Latino children fare badly in latest analysis of child data

LatinaLista — The 23rd edition of the KIDS COUNT Data Book published by the Annie E. Casey Foundation has been released and while the findings are not surprising, they do validate news headlines and what service organizations are seeing in their communities — families are still struggling.

In turn, that’s producing a mixed picture for the nation’s children. According to the report, there has actually been some progress made — more students graduating from high school, national reading and math scores trending up, slightly more children covered by health insurance, and mortality rates down for children. As the report’s authors noted, there’s still room, lots of room, for improvement in these areas but they signal positive trends.

What’s not positive is that, more than ever, disparities are deepening among children based on income, race and ethnicity.

Standardized test scores between affluent and low-income students has grown by about 40 percent since the 1960s and is now double the testing gap between African Americans and non-Hispanic whites, which declined over the same period.

From 2000 to 2010, the number of children living in poverty jumped from 12.2 million to 15.7 million, an increase of nearly 30 percent. The additional 3.5 million children living in poverty is nearly equivalent to the entire population of the city of Los Angeles.
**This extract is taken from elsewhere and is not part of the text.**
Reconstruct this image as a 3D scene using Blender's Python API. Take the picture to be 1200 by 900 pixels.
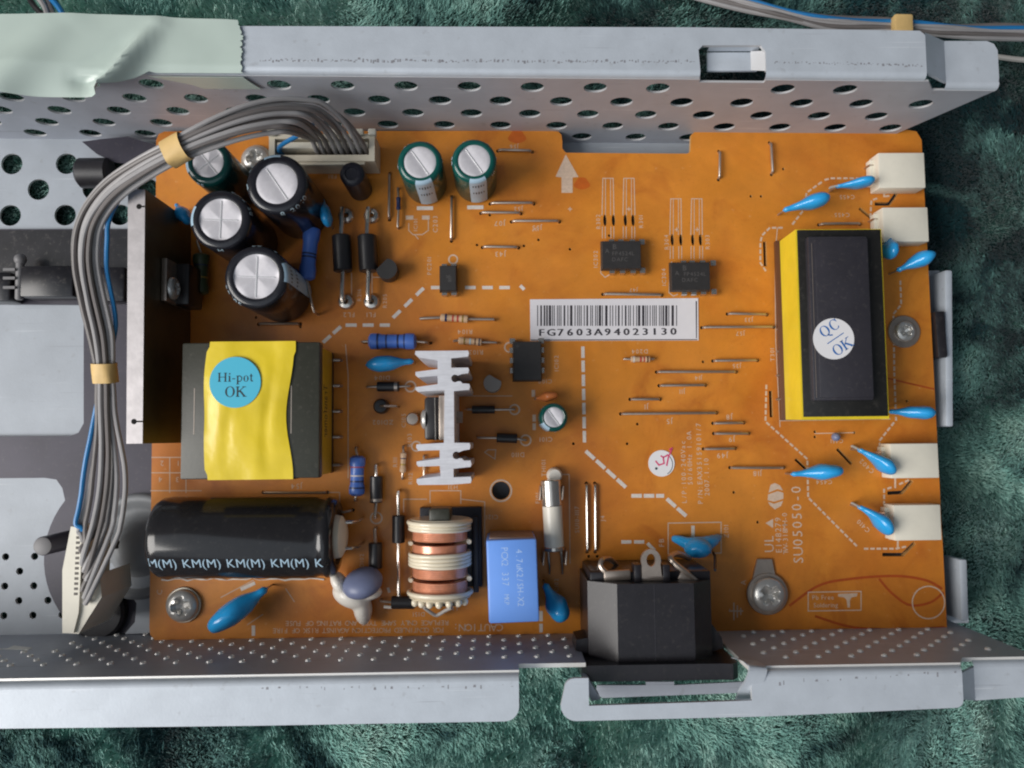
import bpy, bmesh, math, random
import numpy as np
from mathutils import Vector, Matrix, Euler
from mathutils.geometry import tessellate_polygon, delaunay_2d_cdt

random.seed(7)
PI = math.pi
for o in list(bpy.data.objects):
    bpy.data.objects.remove(o)
SC = bpy.context.scene
COL = SC.collection
MM = 0.001
ZO = 12.0                       # board surface stands 12 mm above the carpet; all lengths below are mm above the board

# ------------------------------------------------------------------ camera
CAM_E = (0.0668225216, -0.0168281166, -0.0108771615)
CAM_P = Vector((-12.5022605, -14.836851, 202.901413))
FPX = 933.0                     # focal length, pixels of the 1200 px wide photograph
CAM_M = Euler(CAM_E, 'XYZ').to_matrix()
cam = bpy.data.cameras.new('camera')
cam.sensor_width = 36.0
cam.lens = FPX / 1200 * 36.0
cam.clip_start = 0.005
cam.clip_end = 50
cob = bpy.data.objects.new('camera', cam)
cob.rotation_euler = CAM_E
cob.location = Vector((CAM_P.x, CAM_P.y, CAM_P.z + ZO)) * MM
COL.objects.link(cob)
SC.camera = cob

# ------------------------------------------------------------------ world, lamps, exposure
world = bpy.data.worlds.new('World')
SC.world = world
world.use_nodes = True
bg = world.node_tree.nodes['Background']
bg.inputs[0].default_value = (0.55, 0.62, 0.72, 1)
bg.inputs[1].default_value = 0.14

def area(name, loc, target, sx, sy, power, color):
    l = bpy.data.lights.new(name, 'AREA')
    l.shape = 'RECTANGLE'
    l.size = sx
    l.size_y = sy
    l.energy = power
    l.color = color
    ob = bpy.data.objects.new(name, l)
    ob.location = loc
    ob.rotation_euler = (Vector(target) - Vector(loc)).to_track_quat('-Z', 'Y').to_euler()
    COL.objects.link(ob)
    return ob

area('window_light', (-1.42, -0.36, 1.14), (0, 0, 0), 1.20, 1.10, 39.5, (1.0, 0.965, 0.92))
area('room_fill_light', (-0.50, -0.62, 1.38), (0, 0, 0), 2.0, 1.5, 6.4, (0.78, 0.89, 1.0))

SC.view_settings.view_transform = 'Standard'
SC.view_settings.look = 'None'
SC.view_settings.gamma = 1
SC.view_settings.use_curve_mapping = False
SC.view_settings.exposure = 0.0
SC.cycles.filter_width = 2.1

# ------------------------------------------------------------------ helpers
def P(px, py, z=0.0):
    """point at height z (mm) seen at photo pixel (px, py)"""
    d = CAM_M @ Vector(((px - 600) / FPX, (450 - py) / FPX, -1.0))
    t = (z - CAM_P.z) / d.z
    q = CAM_P + d * t
    return (q.x, q.y)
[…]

African-American children are nine times as likely as non-Hispanic white children to live in high-poverty census tracts. For Latino children, the risk is more than six times that of white children. African-American and Latino children are far more likely than white children to live in poor families, regardless of whether they live in high-poverty neighborhoods.

If there was one bit of disturbingly surprising information, it was that the United States ranked 27 out of 31 developed countries in a study measuring for equal opportunities, which determine a child’s chance to “thrive and mature” into successful contributors of a given economy. In other words, it measures children’s chances to attain the American Dream, when speaking about the U.S.

Such a low ranking isn’t indicative of a sluggish economy that is linked to a global recession, but rather it’s indicative of the attitudes that now prevail in this country from Washington on down when it comes to people of color, the poor and the basic rights for quality healthcare, education and programs and services that nurture and guide those families most vulnerable and at risk.